The following benchmark measures the overhead of actor creation. It recursively creates 219 (524,288) actors, as the following pseudo code illustrates.
spreading_actor(Parent):
  receive:
    {spread, 0} =>
      Parent ! {result, 1}
    {spread, N} =>
      spawn(spreading_actor, self)) ! {spread, N-1}
      spawn(spreading_actor, self)) ! {spread, N-1}
      receive:
        {result, X1} =>
          receive:
            {result, X2} =>
              Parent ! {result, X1+X2}

main():
  spawn(spreading_actor, self)) ! {spread, 19}
  receive:
    {result, Y} =>
      assert(2^19 == Y)

This measurement tests how lightweight actor implementations are. We did not test the thread-mapped actor implementation of Scala, because the JVM cannot handle half a million threads. And neither could a native application.
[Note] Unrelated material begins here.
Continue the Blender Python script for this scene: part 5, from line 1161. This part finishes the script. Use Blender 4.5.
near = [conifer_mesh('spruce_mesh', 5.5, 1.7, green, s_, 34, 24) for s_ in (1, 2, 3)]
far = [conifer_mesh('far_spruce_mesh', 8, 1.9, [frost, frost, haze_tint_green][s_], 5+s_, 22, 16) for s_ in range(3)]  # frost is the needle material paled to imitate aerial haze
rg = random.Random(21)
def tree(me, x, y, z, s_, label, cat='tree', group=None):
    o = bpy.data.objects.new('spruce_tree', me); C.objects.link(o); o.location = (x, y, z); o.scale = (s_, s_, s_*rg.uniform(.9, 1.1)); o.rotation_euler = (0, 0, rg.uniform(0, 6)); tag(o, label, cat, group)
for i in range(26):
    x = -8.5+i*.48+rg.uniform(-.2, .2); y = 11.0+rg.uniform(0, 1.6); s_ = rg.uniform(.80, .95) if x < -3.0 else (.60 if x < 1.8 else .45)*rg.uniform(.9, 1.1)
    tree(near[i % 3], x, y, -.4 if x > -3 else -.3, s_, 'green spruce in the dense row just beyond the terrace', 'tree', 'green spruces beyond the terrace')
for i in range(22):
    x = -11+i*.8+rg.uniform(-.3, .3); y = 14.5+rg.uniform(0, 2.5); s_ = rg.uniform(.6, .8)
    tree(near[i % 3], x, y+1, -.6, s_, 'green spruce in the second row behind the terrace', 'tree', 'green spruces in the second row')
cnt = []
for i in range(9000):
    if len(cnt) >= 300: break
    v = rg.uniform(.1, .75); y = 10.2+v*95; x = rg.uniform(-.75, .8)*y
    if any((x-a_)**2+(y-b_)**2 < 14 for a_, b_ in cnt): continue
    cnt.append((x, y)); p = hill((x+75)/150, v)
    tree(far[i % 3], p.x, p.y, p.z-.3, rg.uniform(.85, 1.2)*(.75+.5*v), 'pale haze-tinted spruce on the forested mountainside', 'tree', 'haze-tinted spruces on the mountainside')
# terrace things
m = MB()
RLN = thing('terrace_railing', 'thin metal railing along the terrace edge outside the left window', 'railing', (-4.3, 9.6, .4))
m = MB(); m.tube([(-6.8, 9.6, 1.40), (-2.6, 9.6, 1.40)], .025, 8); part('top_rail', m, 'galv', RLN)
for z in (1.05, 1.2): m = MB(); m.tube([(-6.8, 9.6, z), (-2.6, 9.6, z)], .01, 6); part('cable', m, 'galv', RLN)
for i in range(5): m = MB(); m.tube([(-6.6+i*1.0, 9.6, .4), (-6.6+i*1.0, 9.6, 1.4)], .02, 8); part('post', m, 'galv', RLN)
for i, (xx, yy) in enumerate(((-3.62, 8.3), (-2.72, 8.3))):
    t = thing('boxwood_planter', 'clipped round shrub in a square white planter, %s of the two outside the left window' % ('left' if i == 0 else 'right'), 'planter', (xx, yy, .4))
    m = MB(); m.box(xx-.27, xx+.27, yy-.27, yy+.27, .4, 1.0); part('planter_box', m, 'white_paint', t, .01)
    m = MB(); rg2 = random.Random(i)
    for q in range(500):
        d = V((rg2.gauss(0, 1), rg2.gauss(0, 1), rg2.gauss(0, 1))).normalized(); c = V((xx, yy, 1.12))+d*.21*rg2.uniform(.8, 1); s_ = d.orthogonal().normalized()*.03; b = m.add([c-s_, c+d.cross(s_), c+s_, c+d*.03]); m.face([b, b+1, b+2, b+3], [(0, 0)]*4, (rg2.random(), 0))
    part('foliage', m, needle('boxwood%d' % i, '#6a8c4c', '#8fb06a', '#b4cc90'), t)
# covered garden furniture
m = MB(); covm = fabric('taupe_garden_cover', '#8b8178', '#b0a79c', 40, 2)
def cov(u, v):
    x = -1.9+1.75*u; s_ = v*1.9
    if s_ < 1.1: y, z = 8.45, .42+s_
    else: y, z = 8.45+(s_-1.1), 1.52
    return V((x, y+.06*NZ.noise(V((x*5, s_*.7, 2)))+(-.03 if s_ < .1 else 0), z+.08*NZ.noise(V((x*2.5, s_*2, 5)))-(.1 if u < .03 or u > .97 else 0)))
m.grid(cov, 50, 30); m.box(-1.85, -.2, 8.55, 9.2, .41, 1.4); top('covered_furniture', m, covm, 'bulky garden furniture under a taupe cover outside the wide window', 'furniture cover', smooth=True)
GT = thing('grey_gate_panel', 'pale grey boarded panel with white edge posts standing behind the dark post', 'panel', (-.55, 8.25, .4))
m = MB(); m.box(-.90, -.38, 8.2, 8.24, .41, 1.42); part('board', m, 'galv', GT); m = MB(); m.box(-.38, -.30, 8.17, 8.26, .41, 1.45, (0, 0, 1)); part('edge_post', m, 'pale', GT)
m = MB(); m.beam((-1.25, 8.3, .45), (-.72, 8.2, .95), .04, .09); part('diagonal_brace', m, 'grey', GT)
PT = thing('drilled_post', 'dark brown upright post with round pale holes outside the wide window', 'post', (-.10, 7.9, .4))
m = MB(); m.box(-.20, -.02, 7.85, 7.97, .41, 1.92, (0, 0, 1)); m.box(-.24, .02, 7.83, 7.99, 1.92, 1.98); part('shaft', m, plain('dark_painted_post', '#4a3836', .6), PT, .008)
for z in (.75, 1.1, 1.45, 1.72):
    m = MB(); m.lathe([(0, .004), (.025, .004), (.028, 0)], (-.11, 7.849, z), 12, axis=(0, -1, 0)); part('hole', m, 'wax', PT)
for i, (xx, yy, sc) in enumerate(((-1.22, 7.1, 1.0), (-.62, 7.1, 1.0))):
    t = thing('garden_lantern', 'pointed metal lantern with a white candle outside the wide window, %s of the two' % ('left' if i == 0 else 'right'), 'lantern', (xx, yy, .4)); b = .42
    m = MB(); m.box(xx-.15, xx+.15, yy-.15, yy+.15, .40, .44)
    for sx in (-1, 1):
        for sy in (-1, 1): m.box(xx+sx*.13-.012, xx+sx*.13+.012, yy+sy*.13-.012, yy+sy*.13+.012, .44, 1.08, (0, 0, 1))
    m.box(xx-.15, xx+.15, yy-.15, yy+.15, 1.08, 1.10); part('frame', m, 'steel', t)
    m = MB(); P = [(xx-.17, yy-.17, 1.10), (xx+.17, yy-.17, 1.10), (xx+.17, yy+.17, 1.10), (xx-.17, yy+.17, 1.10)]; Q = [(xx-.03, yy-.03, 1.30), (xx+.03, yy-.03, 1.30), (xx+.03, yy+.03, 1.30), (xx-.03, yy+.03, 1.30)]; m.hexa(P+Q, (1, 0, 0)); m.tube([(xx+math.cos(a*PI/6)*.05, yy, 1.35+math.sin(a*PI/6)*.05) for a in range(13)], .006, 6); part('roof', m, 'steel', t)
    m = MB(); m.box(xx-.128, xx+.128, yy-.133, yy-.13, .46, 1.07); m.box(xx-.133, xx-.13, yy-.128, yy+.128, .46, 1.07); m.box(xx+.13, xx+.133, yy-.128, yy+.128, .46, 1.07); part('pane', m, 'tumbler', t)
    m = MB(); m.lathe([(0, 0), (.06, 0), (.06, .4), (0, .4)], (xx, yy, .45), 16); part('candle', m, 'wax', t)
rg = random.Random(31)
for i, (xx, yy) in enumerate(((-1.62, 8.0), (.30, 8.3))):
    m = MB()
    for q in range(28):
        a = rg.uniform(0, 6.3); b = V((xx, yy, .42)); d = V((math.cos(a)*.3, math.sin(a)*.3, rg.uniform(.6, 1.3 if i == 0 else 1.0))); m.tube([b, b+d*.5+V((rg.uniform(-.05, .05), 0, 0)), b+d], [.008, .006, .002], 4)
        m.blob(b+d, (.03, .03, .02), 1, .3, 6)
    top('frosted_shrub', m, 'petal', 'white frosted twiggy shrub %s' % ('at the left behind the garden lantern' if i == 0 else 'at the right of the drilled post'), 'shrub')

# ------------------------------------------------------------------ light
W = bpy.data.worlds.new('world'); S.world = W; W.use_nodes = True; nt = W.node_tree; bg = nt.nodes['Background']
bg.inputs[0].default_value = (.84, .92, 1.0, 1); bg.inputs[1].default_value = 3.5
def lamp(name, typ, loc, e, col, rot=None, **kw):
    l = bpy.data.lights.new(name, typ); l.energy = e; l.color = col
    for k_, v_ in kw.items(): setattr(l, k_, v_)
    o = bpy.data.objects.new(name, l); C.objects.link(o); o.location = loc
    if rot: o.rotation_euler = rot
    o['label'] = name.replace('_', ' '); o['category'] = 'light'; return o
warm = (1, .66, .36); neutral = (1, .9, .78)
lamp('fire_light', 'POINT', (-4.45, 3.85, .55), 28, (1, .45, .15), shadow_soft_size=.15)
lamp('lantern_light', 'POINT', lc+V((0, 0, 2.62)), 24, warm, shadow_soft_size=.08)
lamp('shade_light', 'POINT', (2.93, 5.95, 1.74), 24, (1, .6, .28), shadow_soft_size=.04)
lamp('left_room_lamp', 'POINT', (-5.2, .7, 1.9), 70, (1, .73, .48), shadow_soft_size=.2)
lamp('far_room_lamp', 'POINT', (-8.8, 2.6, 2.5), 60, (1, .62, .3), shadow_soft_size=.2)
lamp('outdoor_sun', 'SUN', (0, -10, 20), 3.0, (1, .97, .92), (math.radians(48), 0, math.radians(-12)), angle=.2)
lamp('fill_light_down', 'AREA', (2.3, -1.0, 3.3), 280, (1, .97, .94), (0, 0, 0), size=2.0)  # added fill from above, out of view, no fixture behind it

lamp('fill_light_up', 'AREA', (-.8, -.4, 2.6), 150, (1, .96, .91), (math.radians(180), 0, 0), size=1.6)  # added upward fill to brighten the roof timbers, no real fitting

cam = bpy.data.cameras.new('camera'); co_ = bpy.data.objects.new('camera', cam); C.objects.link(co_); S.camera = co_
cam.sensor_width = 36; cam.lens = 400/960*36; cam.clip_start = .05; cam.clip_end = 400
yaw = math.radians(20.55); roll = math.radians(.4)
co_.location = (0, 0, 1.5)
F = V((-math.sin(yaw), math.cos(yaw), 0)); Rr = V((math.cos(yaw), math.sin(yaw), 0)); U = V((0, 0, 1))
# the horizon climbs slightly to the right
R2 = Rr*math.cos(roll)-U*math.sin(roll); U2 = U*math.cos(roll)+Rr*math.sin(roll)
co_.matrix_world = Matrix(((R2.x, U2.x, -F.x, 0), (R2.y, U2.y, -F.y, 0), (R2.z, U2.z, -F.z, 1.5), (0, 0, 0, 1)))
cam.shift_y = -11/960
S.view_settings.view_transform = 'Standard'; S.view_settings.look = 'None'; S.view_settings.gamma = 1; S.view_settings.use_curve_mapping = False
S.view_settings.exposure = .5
It is not surprising that Erlang yields the best performance, as its virtual machine was build to efficiently handle actors. Furthermore, we can see the same increase in runtime caused by more hardware concurrency for the event-based libcppa implementation as in our previous benchmark. However, the context-switching (stacked) implementation clearly falls short in this scenario. Please note that this benchmark used the minimal stack size to be able to create half a million actors. Per default, libcppa uses the recommended stack size! Consider using event-based actors whenever possible, especially in systems consisting of a large amount of concurrently running actors.

The benchmarks ran on a virtual machine with Linux using 2 to 12 cores of the host system comprised of two hexa-core Intel® Xeon® processors with 2.27GHz. All values are the average of five runs.

The sources can be found on github (ActorCreation.scala, actor_creation.erl and actor_creation.cpp).